Hugessen suggests the following guidelines for incorporating E&S goals into incentive programs:

  • Consider metrics that are both backward and forward looking.
  • Some goals should be long-term and strategy-focused to avoid consequences of short-sighted decision-making.
  • Assign specific targets (quantitative or qualitative) that are simple and measurable, and allocate a material weighting so executives understand their importance to the long-term success of the company – don’t make E&S metrics the discretionary component of an incentive program.
  • Choose the most relevant E&S metrics – avoid including the gamut of potential E&S risks in an incentive program.
  • Disclose the rationale for the metrics selected, specifically describing how the E&S concerns permeate financial and operational goals, addressing the tension that can exist between short-term financial goals and E&S metrics.

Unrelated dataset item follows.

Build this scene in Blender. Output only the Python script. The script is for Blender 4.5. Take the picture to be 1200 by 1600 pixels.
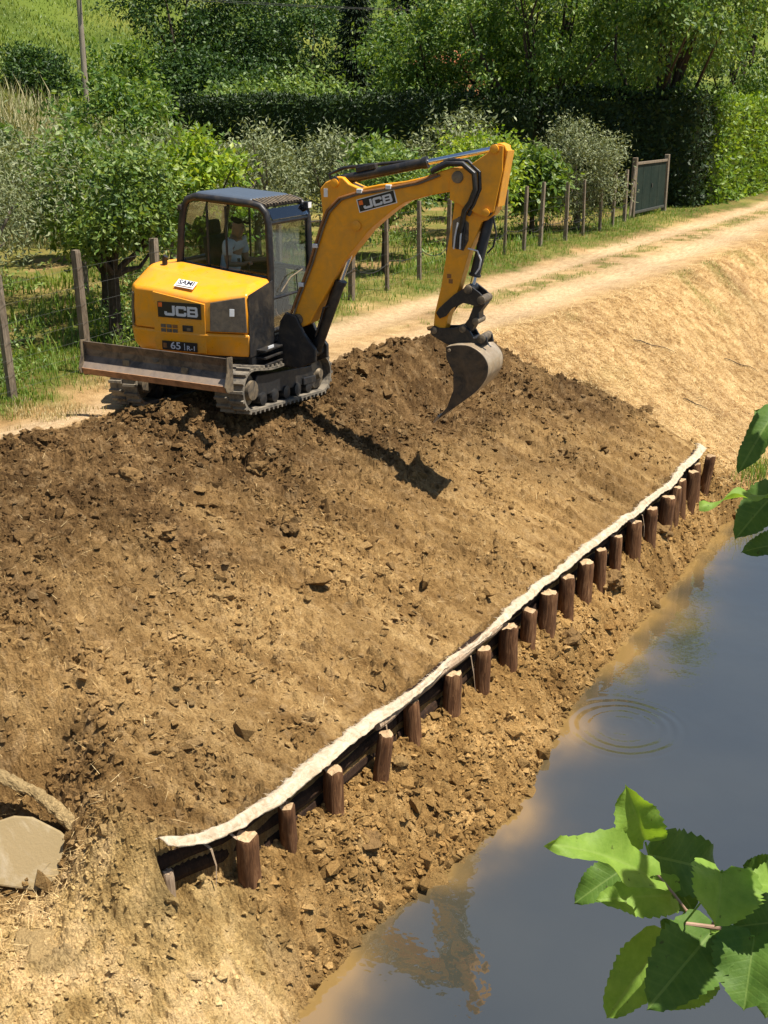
import bpy, bmesh, math, random
import numpy as np
from mathutils import Vector, Matrix, Euler
R = math.radians
random.seed(7)
rng = np.random.default_rng(11)
scene = bpy.context.scene
for o in list(bpy.data.objects):
    bpy.data.objects.remove(o)
COL = scene.collection

# ------------------------------------------------------------------ camera, sky, sun, exposure
# world: X runs along the dirt road (away), Y across it (towards the orchard), road level z = 0
PH, F, HY, CAMZ = R(29.3), 1860.0, 172.0, 3.6
PITCH = math.atan((800 - HY) / F)
cam = bpy.data.cameras.new('camera')
cam_o = bpy.data.objects.new('camera', cam)
COL.objects.link(cam_o)
cam_o.location = (0, 0, CAMZ)
cam_o.rotation_euler = (R(90) - PITCH, 0, PH - R(90))
cam.sensor_fit = 'VERTICAL'
cam.sensor_height = 36.0
cam.lens = 36.0 * F / 1600.0
cam.clip_start = 0.05
cam.clip_end = 1500
scene.camera = cam_o

SUN_AZ, SUN_EL = R(-79), R(69)
w = bpy.data.worlds.new('World')
scene.world = w
w.use_nodes = True
nt = w.node_tree
bg = nt.nodes['Background']
sky = nt.nodes.new('ShaderNodeTexSky')
sky.sky_type = 'NISHITA'
sky.sun_disc = False
sky.sun_elevation = SUN_EL
sky.sun_rotation = math.atan2(math.cos(SUN_AZ), math.sin(SUN_AZ))
sky.air_density = 1.0
sky.dust_density = 0.6
sky.ozone_density = 2.0
nt.links.new(sky.outputs[0], bg.inputs[0])
bg.inputs[1].default_value = 0.066
sd = bpy.data.lights.new('sun', 'SUN')
sd.energy = 5.0
sd.angle = R(0.5)
sd.color = (1.0, 0.935, 0.83)
sun = bpy.data.objects.new('sun', sd)
COL.objects.link(sun)
sun.rotation_euler = (Vector((math.cos(SUN_AZ) * math.cos(SUN_EL), math.sin(SUN_AZ) * math.cos(SUN_EL), math.sin(SUN_EL)))
                      .to_track_quat('Z', 'Y').to_euler())
sun.location = (0, 0, 40)
scene.view_settings.view_transform = 'Standard'
scene.view_settings.look = 'None'
scene.view_settings.gamma = 1.0
scene.view_settings.exposure = 0.82
scene.render.engine = 'CYCLES'
scene.cycles.max_bounces = 8
scene.cycles.transparent_max_bounces = 16
scene.cycles.transmission_bounces = 6
scene.cycles.caustics_reflective = False
scene.cycles.caustics_refractive = False

# ------------------------------------------------------------------ helpers
def tag(o, label=None, cat=None, group=None, kind=None):
    if label: o['label'] = label
    if cat: o['category'] = cat
    if group: o['group'] = group
    if kind: o['kind'] = kind
    return o

def empty(name, loc=(0, 0, 0), rz=0.0):
    o = bpy.data.objects.new(name, None)
    COL.objects.link(o)
    o.location = loc
    o.rotation_euler = (0, 0, rz)
    o.empty_display_size = 0.2
    return o

def link(name, me, mat=None, parent=None, smooth=False):
    o = bpy.data.objects.new(name, me)
    COL.objects.link(o)
    if mat is not None and not me.materials:
        me.materials.append(mat)
    if parent is not None:
        o.parent = parent
    if smooth:
        me.shade_smooth()
    return o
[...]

The Sustainability Accounting Standards Board – “SASB” – is working on a universally accepted standard of reference for boards, senior executives and remuneration consultants to assess relevant E&S risks and opportunities.

Conclusion

Most organizations and boards are already tackling E&S risks to some extent, perhaps without a formal agenda. As noted in Ceres’ 2017 report Lead from the Top: Building Sustainability Competence on Corporate Boards, formalizing this process “helps to capitalize on market opportunity created by tackling sustainability challenges”. Once your board has developed the appropriate oversight process, executives can begin to be rewarded for executing on these priorities, which in turn should align with how your organization thinks about its overall performance. Overtime, management teams and committees devoted to sustainability oversight may be dissolved, as E&S governance becomes ingrained into the company’s mantra and the board’s oversight functions. As Shona McGlashan, Chief of Governance at MEC, articulates: Ultimately, sustainability should become a mindset – not a process.

[1] E.g., The Impact of a Corporate Culture of Sustainability on Corporate Behavior and Performance, Robert G. Eccles, Ioannis Louannou, and George Serafeim.